Post breakfast apocalypse was the opposite of my sanity-saving pace. Everything was in disarray. Well, I should clarify, everything of ours was in disarray. The other pairs of adults were just fine, getting their stuff packed up and put away. It was so frustrating for me. I felt so rushed, so pressured, so chaotic. I reached the eff-it stage rather quickly and just gave up knowing there was no way I was going to be able to load up the car for the return trip in an organized fashion and keep it clean at the same time. Everyone just wanted out of there. I was so frustrated and upset that I spent the first 20-minutes of our drive home bawling to BJ. 
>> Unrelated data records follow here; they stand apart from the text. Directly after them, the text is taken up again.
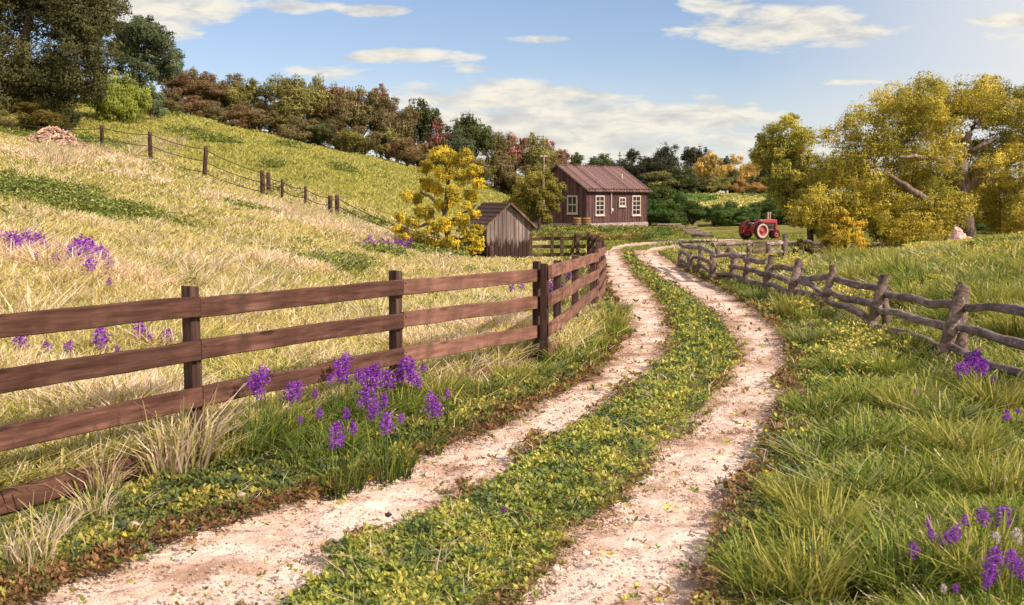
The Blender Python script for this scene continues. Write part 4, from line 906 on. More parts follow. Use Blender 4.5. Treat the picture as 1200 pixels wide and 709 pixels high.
FAR = [(676, 180, 34, 140, DG, 'dark tree just above the cabin roof ridge'), (694, 184, 30, 142, DG, 'low dark tree above the middle of the cabin roof'), (712, 180, 34, 140, DG, 'green round tree above the cabin roof'), (738, 174, 34, 138, DK, 'dark green tree above the right end of the cabin roof'), (756, 182, 34, 136, DK, 'dark tree with a bare limb right of the cabin'), (782, 168, 44, 140, DK, 'broad dark tree behind the hedge'), (812, 169, 30, 144, DK, 'pointed nearly black tree left of the yellow tree'),
    (832, 177, 28, 136, YL, 'yellow autumn tree behind the hedge'), (850, 184, 26, 142, DK, 'dark tree between the two yellow trees'), (868, 181, 36, 138, YL, 'wider pale yellow autumn tree behind the hedge'), (890, 188, 36, 142, DK, 'dark tree right of the yellow trees'), (912, 190, 44, 142, DK, 'dark tree behind the small olive tree'), (935, 192, 40, 142, DK, 'dark tree behind the oak'),
    (798, 196, 50, 132, DG, 'olive bush below the broad dark tree'), (775, 200, 44, 132, OL, 'low olive bush at the field edge'), (838, 206, 34, 131, OL, 'green brown bush under the yellow tree'), (868, 209, 20, 131, OR, 'small orange bush at the far field edge'), (855, 200, 36, 134, DG, 'dark bush between the yellow trees'), (890, 214, 26, 131, OR, 'low orange bush right of the small one'), (815, 208, 40, 131, DG, 'dark low bush at the field edge'), (900, 206, 40, 134, DK, 'dark bush at the field edge'), (755, 205, 40, 132, DK, 'dark bush beside the cabin roof'),
    (965, 196, 60, 140, DK, 'dark tree seen under the oak crown'), (1010, 200, 60, 140, DK, 'dark tree low behind the oak'), (1060, 205, 60, 138, DK, 'dark tree behind the oak trunk'), (1110, 205, 60, 138, DK, 'dark tree right behind the oak trunk'), (1165, 205, 70, 138, DK, 'dark tree at the right edge of the far wood')]
for k, (px, ty, w, Y, t, lab) in enumerate(FAR): top_tree((k*5+2) % 8, px, ty-1, w*1.35, Y, t, 'tree' if k < 13 or k > 21 else 'shrub', lab, 'tree' if k < 13 or k > 21 else 'shrub', 'far trees beyond the field', lift=.5)
for k, (px, ty, w, Y) in enumerate([(772, 216, 40, 92), (795, 221, 30, 90), (762, 232, 34, 88), (785, 236, 40, 86), (812, 236, 38, 87), (836, 238, 36, 86), (856, 235, 34, 88), (874, 240, 32, 86), (893, 235, 36, 88), (905, 228, 38, 91), (924, 236, 40, 88), (945, 238, 40, 86), (968, 238, 44, 86), (992, 240, 44, 86), (1018, 240, 44, 85), (1046, 240, 46, 84), (1076, 242, 46, 82), (1104, 244, 46, 80), (1134, 244, 50, 76), (1168, 244, 56, 70), (1205, 240, 60, 66)]):
    top_tree((k*3) % 8, px, ty, w*1.3, Y, HG if k % 4 else ((.05, .09, .03), (.15, .19, .05)), 'hedge_bush', 'dark green leafy bush in the hedge between the cabin and the oak' if k < 13 else 'dark green bush in the shade behind the oak', 'bush', 'bushes of the hedge', lift=.5)
# rounded bushes at the foot of the dark tree and on the hill top
top_tree(3, 130, 76, 60, 80, ((.20, .26, .045), (.42, .45, .10)), 'bush', 'bright green bush right beside the huge dark tree', 'bush', lift=1.6)
top_tree(6, 153, 84, 54, 82, ((.20, .26, .045), (.42, .45, .10)), 'bush', 'bright green bush under the trunk of the blue green tree', 'bush', lift=1.4)
top_tree(2, 180, 97, 42, 86, ((.14, .2, .11), (.26, .3, .16)), 'bush', 'grey green bush under the blue green tree', 'bush', lift=.4)
top_tree(1, 42, 118, 72, 68, ((.24, .17, .04), (.11, .11, .03)), 'bush', 'orange green bush at the foot of the big dark tree', 'bush', lift=.3)
top_tree(4, 84, 126, 34, 70, DG, 'bush', 'small dark bush beside the orange green bush', 'bush', lift=.3)
top_tree(5, 8, 128, 40, 66, OL, 'bush', 'olive bush at the left edge under the dark tree', 'bush', lift=.3)
for o in PROTO:
    for q in o: bpy.data.objects.remove(q)
def hero(name, label, Y, L, trunk, n, leaf, ta, tb, mat='bark', cat='tree', sub=14, seed=5, depth=.9, flat_=.75, rs=.42, back=.6, gap=(), fill=1.15, shell=.66):
    g = random.Random(seed); base = on(trunk[0][0], Y); e = empty(name, base, label, cat); O = base.copy(); lobes = []
    for l in L:
        px, py, r = l[:3]; dy = l[3] if len(l) > 3 else g.uniform(-1, 1)*depth
        r = r*fill; c = un(px, py, Y+dy)-O; lobes.append((tuple(c), (r*Y/F, r*Y/F, r*Y/F*flat_)))
        if g.random() < back:
            dd = depth*1.5+g.random()*depth; c2 = un(px+g.uniform(-8, 8), py+g.uniform(-6, 8), Y+dd)-O
            if not any(math.hypot(px-q[0], py-q[1]) < r*.9+q[2] for q in gap): lobes.append((tuple(c2), (r*Y/F*.9, r*Y/F*.9, r*Y/F*flat_*.9)))
    V, Q, C = leafcloud(lobes, n, leaf, sub=sub, seed=seed, rs=rs, shell=shell); c = mesh_np('crown', V, [Q], M['leaf'], C, parent=e); set_t(c, ta, tb)
    m = MB(); P = [un(px, py, Y)-O if i else Vector((0, 0, -.3)) for i, (px, py, r) in enumerate(trunk)]; m.tube(P, [r*Y/F for _, _, r in trunk], 12); m.build('trunk', M[mat], e)
    return e, O, lobes
def branches(e, O, Y, B, mat):
    for b in B:
        m = MB(); pts = [un(px, py, Y+dy)-O for px, py, r, dy in b]
        fine = []; rr = []
        for i in range(len(pts)-1):
            for k in range(4): fine.append(pts[i].lerp(pts[i+1], k/4)+Vector((0, 0, .03*math.sin(k*1.5+i)))); rr.append((b[i][2]+(b[i+1][2]-b[i][2])*k/4)*Y/F)
        fine.append(pts[-1]); rr.append(b[-1][2]*Y/F); m.tube(fine, rr, 8); m.build('limb', M[mat], e)
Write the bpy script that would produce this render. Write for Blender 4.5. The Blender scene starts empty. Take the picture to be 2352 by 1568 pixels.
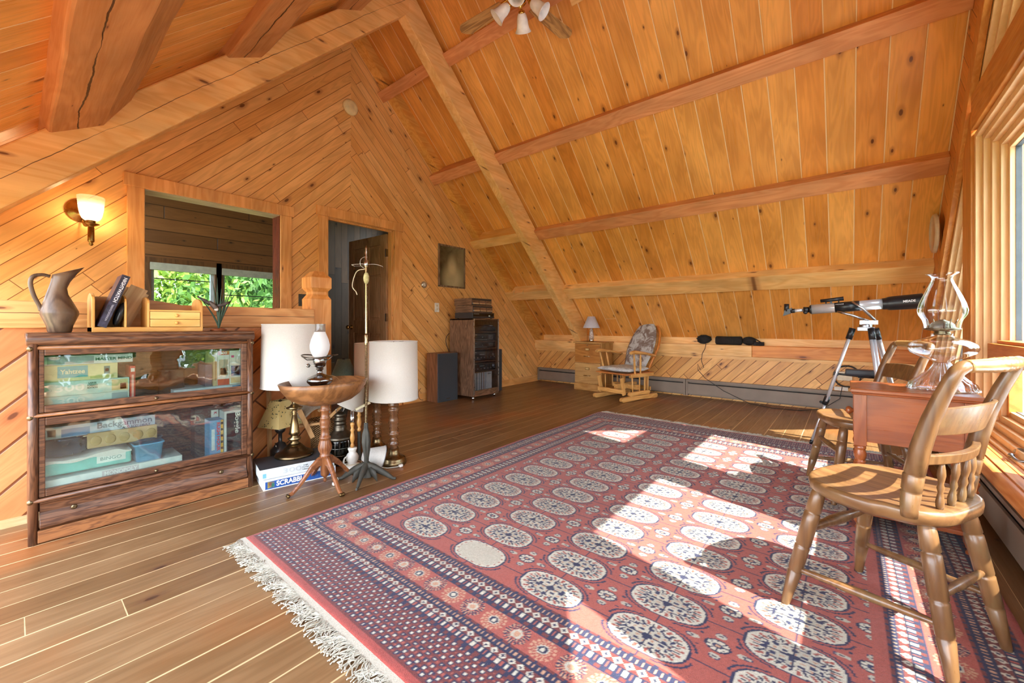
EXPO = .22; WORLD = 10.0; SUN = 23.0
import bpy, math, random
import numpy as np
from mathutils import Vector, Matrix
random.seed(7)
SC = bpy.context.scene
COL = SC.collection
PI = math.pi
def V(*a): return Vector(a)
def s2l(c):
    return tuple(((x/255.)/12.92 if x/255. <= .04045 else ((x/255.+.055)/1.055)**2.4) for x in c)

# ------------------------------------------------------------------ mesh builder
class MB:
    def __init__(self):
        self.v = []; self.f = []; self.uv = {}; self.sm = set()
    def face(self, pts, uvs=None):
        i = len(self.v); self.v += [tuple(p) for p in pts]
        self.f.append(tuple(range(i, i+len(pts))))
        if uvs: self.uv[len(self.f)-1] = uvs
    def add(self, vs, fs, smooth=False):
        i = len(self.v); self.v += [tuple(p) for p in vs]
        for f in fs:
            if smooth: self.sm.add(len(self.f))
            self.f.append(tuple(i+k for k in f))
    def box(self, x0, x1, y0, y1, z0, z1):
        return self.obox(((x0+x1)/2, (y0+y1)/2, (z0+z1)/2), (abs(x1-x0)/2, 0, 0), (0, abs(y1-y0)/2, 0), (0, 0, abs(z1-z0)/2))
    def obox(self, c, a, b, d):
        c, a, b, d = Vector(c), Vector(a), Vector(b), Vector(d)
        if a.cross(b).dot(d) < 0: a = -a
        vs = [c+sa*a+sb*b+sd*d for sd in (-1, 1) for sb in (-1, 1) for sa in (-1, 1)]
        self.add(vs, [(0, 2, 3, 1), (4, 5, 7, 6), (0, 1, 5, 4), (2, 6, 7, 3), (0, 4, 6, 2), (1, 3, 7, 5)]); return self
    def bar(self, p, q, w, h, up=(0, 0, 1)):
        p, q = Vector(p), Vector(q); d = (q-p); u = Vector(up)
        s = d.cross(u)
        if s.length < 1e-6: s = d.cross(Vector((0, 1, 0)))
        s.normalize(); t = s.cross(d).normalized()
        self.obox((p+q)/2, d/2, s*w/2, t*h/2); return self
    def rings(self, rs, cap=True, closed=False, smooth=True):
        n = len(rs[0]); vs = [p for r in rs for p in r]; fs = []
        m = len(rs)
        for i in range(m if closed else m-1):
            for k in range(n):
                a = i*n+k; b = i*n+(k+1) % n; j = (i+1) % m
                fs.append((a, b, j*n+(k+1) % n, j*n+k))
        self.add(vs, fs, smooth)
        if cap and not closed:
            i0 = len(self.v)-len(vs)
            self.f.append(tuple(i0+k for k in reversed(range(n))))
            self.f.append(tuple(i0+(m-1)*n+k for k in range(n)))
    def tube(self, path, r, n=8, cap=True, flat=1., up=None, closed=False):
        P = [Vector(p) for p in path]; m = len(P)
        R = r if isinstance(r, (list, tuple)) else [r]*m
        if 4 <= m <= 8 and not closed:
            Q = []; S = []
            for i in range(m-1):
                p0, p1, p2, p3 = P[max(i-1, 0)], P[i], P[i+1], P[min(i+2, m-1)]
                for j in range(4):
                    t_ = j/4; Q.append(.5*((2*p1)+(p2-p0)*t_+(2*p0-5*p1+4*p2-p3)*t_*t_+(3*p1-p0-3*p2+p3)*t_**3)); S.append(R[i]*(1-t_)+R[i+1]*t_)
            Q.append(P[-1]); S.append(R[-1]); P, R = Q, S; m = len(P)
        rs = []; pn = None
        for i in range(m):
            if closed: t = (P[(i+1) % m]-P[i-1])
            else: t = (P[min(i+1, m-1)]-P[max(i-1, 0)])
            if t.length < 1e-9: t = Vector((0, 0, 1))
            t.normalize()
            if pn is None:
                u = Vector(up) if up else (Vector((0, 0, 1)) if abs(t.z) < .9 else Vector((1, 0, 0)))
                pn = (u-t*u.dot(t)).normalized()
            else:
                pn = (pn-t*pn.dot(t))
                pn = pn.normalized() if pn.length > 1e-6 else t.orthogonal().normalized()
            b = t.cross(pn)
            rs.append([P[i]+(pn*math.cos(2*PI*k/n)+b*math.sin(2*PI*k/n)*flat)*R[i] for k in range(n)])
        self.rings(rs, cap, closed); return self
    def lathe(self, prof, n=24, o=(0, 0, 0), ax=(0, 0, 1), smooth=True, flute=None, cap=True):
        # prof [(r,z)] bottom to top along ax
        o = Vector(o); ax = Vector(ax).normalized()
        q = Vector((0, 0, 1)).rotation_difference(ax)
        rs = []
        for r, z in prof:
            ring = []
            for k in range(n):
                a = 2*PI*k/n; rr = r*(flute(a, z) if flute else 1)
                ring.append(o+q @ Vector((rr*math.cos(a), rr*math.sin(a), z)))
            rs.append(ring)
        self.rings(rs, cap, False, smooth); return self
    def ball(self, c, r, n=12, m=8, q=None):
        c = Vector(c); r = r if isinstance(r, (tuple, list)) else (r, r, r)
        rs = []
        for i in range(m+1):
            t = PI*(i+.02)/(m+.04)
            ring = []
            for k in range(n):
                a = 2*PI*k/n
                p = Vector((r[0]*math.sin(t)*math.cos(a), r[1]*math.sin(t)*math.sin(a), -r[2]*math.cos(t)))
                if q: p = q @ p
                ring.append(c+p)
            rs.append(ring)
        self.rings(rs); return self
    def prism(self, poly, f, d):
        # poly 2d, f(a,b)->3d, d extrude vector
        P = [Vector(f(a, b)) for a, b in poly]; d = Vector(d); n = len(P)
        nrm = Vector((0, 0, 0))
        for i in range(n): nrm += P[i].cross(P[(i+1) % n])
        if nrm.dot(d) > 0: P.reverse()
        self.add(P+[p+d for p in P], [tuple(range(n))]+[tuple(reversed(range(n, 2*n)))]+[((i+1) % n, i, n+i, n+(i+1) % n) for i in range(n)])
        return self
    def poly(self, P, uvf):
        P = [Vector(p) for p in P]
        self.face(P, [uvf(p) for p in P])
    def build(self, name, m, parent=None, bevel=0, smooth=None, **kw):
        me = bpy.data.meshes.new(name); me.from_pydata(self.v, [], self.f)
        if self.uv:
            l = me.uv_layers.new(name='UVMap')
            for p in me.polygons:
                u = self.uv.get(p.index)
                if u:
                    for k, li in enumerate(p.loop_indices): l.data[li].uv = u[k]
        if smooth is True: me.polygons.foreach_set('use_smooth', [True]*len(me.polygons))
        elif self.sm: me.polygons.foreach_set('use_smooth', [i in self.sm for i in range(len(me.polygons))])
        me.materials.append(m); me.update()
        o = bpy.data.objects.new(name, me); COL.objects.link(o)
        if parent: o.parent = parent
        if bevel:
            b = o.modifiers.new('bevel', 'BEVEL'); b.width = bevel; b.segments = 2; b.limit_method = 'ANGLE'; b.angle_limit = math.radians(40)
            b.harden_normals = False
        for k, x in kw.items(): o[k] = x
        return o
def struct(name, mb, m, bevel=0, **kw):
    o = mb.build(name, m, bevel=bevel); o['kind'] = 'structure'
    for k, x in kw.items(): o[k] = x
    return o
def thing(name, label, cat, loc=(0, 0, 0), rz=0, group=None, rot=None):
    o = bpy.data.objects.new(name, None); COL.objects.link(o); o.empty_display_size = .05
    o.location = loc; o.rotation_euler = rot if rot else (0, 0, rz)
    o['label'] = label; o['category'] = cat
    if group: o['group'] = group
    return o
def tag(o, label, cat, group=None, kind=None):
    o['label'] = label; o['category'] = cat
    if group: o['group'] = group
    if kind: o['kind'] = kind
    return o
def dup(root, loc, rz=None, label=None, name=None):
    r = root.copy(); COL.objects.link(r); r.location = loc
    if rz is not None: r.rotation_euler = (0, 0, rz)
    if label: r['label'] = label
    for ch in list(root.children):
        c = ch.copy(); COL.objects.link(c); c.parent = r
        for g in list(ch.children):
            d = g.copy(); COL.objects.link(d); d.parent = c
    return r
def text(name, s, size, m, loc, xdir, zdir, parent=None, ext=.0006, width=None, bold=0, align='CENTER'):
    cu = bpy.data.curves.new(name, 'FONT'); cu.body = s; cu.size = size; cu.extrude = ext; cu.align_x = align; cu.align_y = 'CENTER'; cu.offset = bold
    cu.resolution_u = 3
    t = bpy.data.objects.new(name+'_c', cu); COL.objects.link(t)
    dg = bpy.context.evaluated_depsgraph_get(); me = bpy.data.meshes.new_from_object(t.evaluated_get(dg))
    bpy.data.objects.remove(t, do_unlink=True); bpy.data.curves.remove(cu)
    o = bpy.data.objects.new(name, me); COL.objects.link(o); me.materials.clear(); me.materials.append(m)
    x = Vector(xdir).normalized(); z = Vector(zdir).normalized(); n = x.cross(z)
    M = Matrix((x, z, n)).transposed().to_4x4(); M.translation = Vector(loc)
    me.transform(M)
    if width:
        cs = [v.co.copy() for v in me.vertices]
        if cs:
            ds = [(c-Vector(loc)).dot(x) for c in cs]; w = max(ds)-min(ds)
            k = width/w if w > 0 else 1
            for v, d in zip(me.vertices, ds): v.co += x*(d*(k-1))
    if parent: o.parent = parent
    return o

# ------------------------------------------------------------------ node helpers
class NT:
    def __init__(self, name):
        self.m = bpy.data.materials.new(name); self.m.use_nodes = True; self.t = self.m.node_tree; self.t.nodes.clear()
        self.out = self.n('ShaderNodeOutputMaterial')
    def n(self, typ, **kw):
        x = self.t.nodes.new(typ)
        for k, v in kw.items(): setattr(x, k, v)
        return x
    def set(self, sock, v):
        if isinstance(v, bpy.types.NodeSocket): self.t.links.new(v, sock)
        elif isinstance(v, (tuple, list)):
            if len(v) == 3 and sock.type == 'RGBA': v = (*v, 1)
            sock.default_value = v
        else: sock.default_value = v
    def M(self, op, a, b=None, c=None, clamp=False):
        x = self.n('ShaderNodeMath', operation=op, use_clamp=clamp); self.set(x.inputs[0], a)
        if b is not None: self.set(x.inputs[1], b)
        if c is not None: self.set(x.inputs[2], c)
        return x.outputs[0]
    def sstep(self, v, a, b, lo=0., hi=1.):
        x = self.n('ShaderNodeMapRange', interpolation_type='SMOOTHSTEP', clamp=True)
        self.set(x.inputs[0], v); self.set(x.inputs[1], a); self.set(x.inputs[2], b); self.set(x.inputs[3], lo); self.set(x.inputs[4], hi)
        return x.outputs[0]
    def lin(self, v, a, b, lo=0., hi=1.):
        x = self.n('ShaderNodeMapRange', clamp=True)
        self.set(x.inputs[0], v); self.set(x.inputs[1], a); self.set(x.inputs[2], b); self.set(x.inputs[3], lo); self.set(x.inputs[4], hi)
        return x.outputs[0]
    def mix(self, f, a, b, mode='MIX'):
        x = self.n('ShaderNodeMix', data_type='RGBA', blend_type=mode); self.set(x.inputs[0], f); self.set(x.inputs[6], a); self.set(x.inputs[7], b)
        return x.outputs[2]
    def xyz(self, x=0., y=0., z=0.):
        c = self.n('ShaderNodeCombineXYZ'); self.set(c.inputs[0], x); self.set(c.inputs[1], y); self.set(c.inputs[2], z); return c.outputs[0]
    def sep(self, v):
        s = self.n('ShaderNodeSeparateXYZ'); self.set(s.inputs[0], v); return s.outputs
    def noise(self, v, scale=5., detail=2., rough=.5, dist=0., out=0, dim='3D'):
        x = self.n('ShaderNodeTexNoise', noise_dimensions=dim); self.set(x.inputs['Vector'], v); self.set(x.inputs['Scale'], scale); self.set(x.inputs['Detail'], detail); self.set(x.inputs['Roughness'], rough); self.set(x.inputs['Distortion'], dist)
        return x.outputs[out]
    def white(self, v, out=0):
        x = self.n('ShaderNodeTexWhiteNoise', noise_dimensions='3D'); self.set(x.inputs['Vector'], v); return x.outputs[out]
    def vor(self, v, scale=1., out='Distance', rnd=1., dim='3D'):
        x = self.n('ShaderNodeTexVoronoi', feature='F1', voronoi_dimensions=dim); self.set(x.inputs['Vector'], v); self.set(x.inputs['Scale'], scale); self.set(x.inputs['Randomness'], rnd)
        return x.outputs[out] if isinstance(out, str) else [x.outputs[o] for o in out]
    def coord(self, k='Object'): return self.n('ShaderNodeTexCoord').outputs[k]
    def bump(self, h, s=.3, d=.002):
        b = self.n('ShaderNodeBump'); self.set(b.inputs['Height'], h); b.inputs['Strength'].default_value = s; b.inputs['Distance'].default_value = d; return b.outputs[0]
    def pbr(self, col, rough=.5, metal=0., nrm=None, spec=.5, emit=None, es=0., alpha=None, trans=0., sheen=0., coat=0., sss=0.):
        p = self.n('ShaderNodeBsdfPrincipled'); self.set(p.inputs['Base Color'], col); self.set(p.inputs['Roughness'], rough); self.set(p.inputs['Metallic'], metal)
        self.set(p.inputs['Specular IOR Level'], spec)
        if nrm is not None: self.set(p.inputs['Normal'], nrm)
        if emit is not None: self.set(p.inputs['Emission Color'], emit); self.set(p.inputs['Emission Strength'], es)
        if trans: p.inputs['Transmission Weight'].default_value = trans
        if sheen: p.inputs['Sheen Weight'].default_value = sheen
        if coat: p.inputs['Coat Weight'].default_value = coat; p.inputs['Coat Roughness'].default_value = .15
        self.t.links.new(p.outputs[0], self.out.inputs[0]); return p
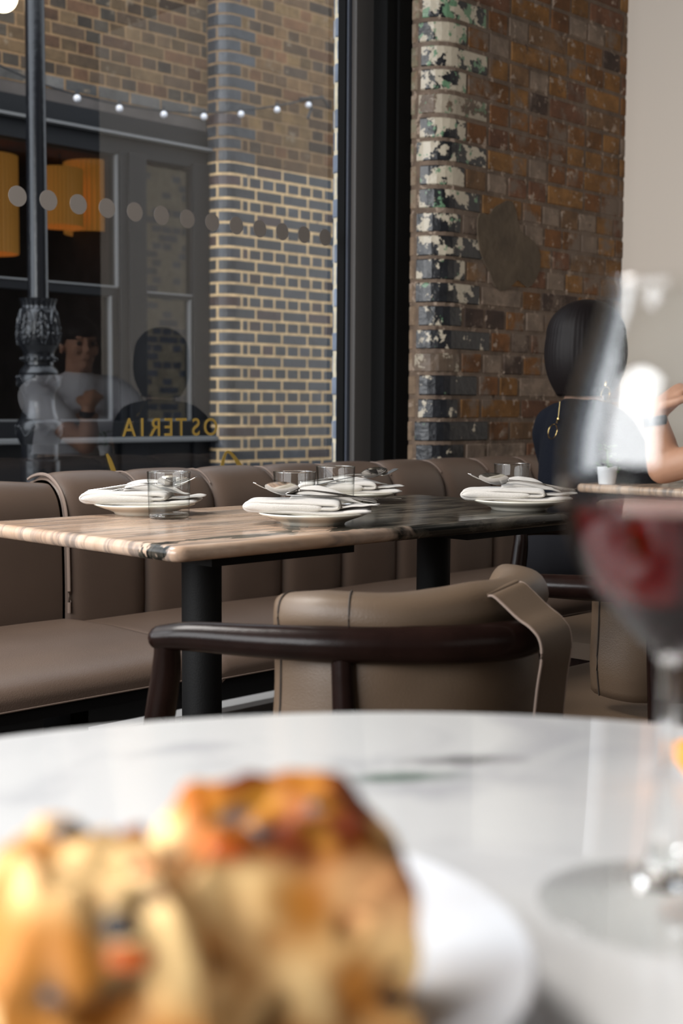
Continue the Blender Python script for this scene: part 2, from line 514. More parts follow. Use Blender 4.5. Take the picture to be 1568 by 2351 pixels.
# ---- interior brick wall with rounded corner
XL, YB, RB = 3.225, 2.8, .097
fi, Li = path_fn([('line', (XL, 3.0), (XL, YB+RB)), ('arc', (XL+RB, YB+RB), RB, PI, 1.5*PI), ('line', (XL+RB, YB), (4.32, YB))])
rnd = random.Random(3)
rowend = {}
def lay_in(r, u0, u1):
    rr = random.Random(100+r)
    e = (.285, .40, .30, .43)[r % 4] + rr.uniform(-.02, .02)
    out = [(0, .112 + rr.uniform(-.012, .012), 'edge')]
    a = out[0][1]; out.append((a, e, 'glazed')); u = e
    while u < u1:
        w = rr.choice([.112, .112, .112, .225]); out.append((u, min(u+w, u1), 'stock')); u += w
    return out
def col_in(r, a, b, z, key):
    if key == 'glazed':
        if rnd.random() < .05: return (.11, .075, .05, .35)
        return (.010, .011, .014, 0)
    if key == 'edge': return (.21, .145, .095, .8)
    if z > 2.1 and b < .55 and rnd.random() < .3: return (.025, .02, .02, .3)
    q = rnd.random(); low = max(0, min(1, (1.9 - z) / 1.1))
    if q < .05: return (.05, .03, .022, 1)
    if q < .12 + .26*low: return (.21, .155, .115, 1)
    base = rnd.choice([(.19, .08, .020), (.175, .072, .022), (.23, .105, .026), (.16, .07, .035), (.19, .105, .05), (.25, .12, .035)])
    k = rnd.uniform(.65, .95) ; return (*[c*k for c in base], 1)
M['brick_in'] = brick_mat('old_stock_brick', bump=.3, bscale=45, rough=.85, var=.4, gloss=.36, chips=[
    ((.34, .26, .20), 26, .575, .05, 3.1, 'stock'), ((.05, .03, .02), 20, .63, .08, 9.3, 'stock'), ((.17, .125, .095), 7, .53, .10, 5.7, 'stock'),
    ((.50, .44, .34), 17, .565, .02, 1.7, 'glazed'), ((.13, .24, .14), 24, .645, .02, 6.1, 'glazed')])
wb = bricks('wall_brick', fi, 0, Li, 0, 40, .0755, lay_in, col_in, M['brick_in'], gap=.012, mortar=(.14, .098, .07), recess=.003, jit=.0022)
wb['kind'] = 'structure'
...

If I had known that we were planning on packing up the second we swallowed the last bite of breakfast, I would have prepared more the night before. I know myself, I know how I function. I know that I hate to be rushed. I plan ahead! I would have spent more time packing up all non-essentials for the night of sleep. I would start loading the car and organizing things. I know, I know, I sound like a complete and utter control freak. The thing is, I can only do my best, and that might not be the same as yours, but that is okay! I have to be true to myself. When I'm true to myself, I'm a better mom, a better wife, a happier person all around. 

We all know what works for us, we know the best, most efficient way for us to get things done. The beauty of it is that it's different for each of us, our "best" is subjective. It changes from day to day, person to person. Your best isn't better than mine, nor is mine better than yours. It just is. The only real expectation we should have of ourselves, is that we do our best day after day. Whatever that days best might be. 

Obviously, I'm going to have to find a solution going forward for situations like the one I just described. I will let you know if I come up with something. None of us like it when our crazy is showing! Goodness knows I don't.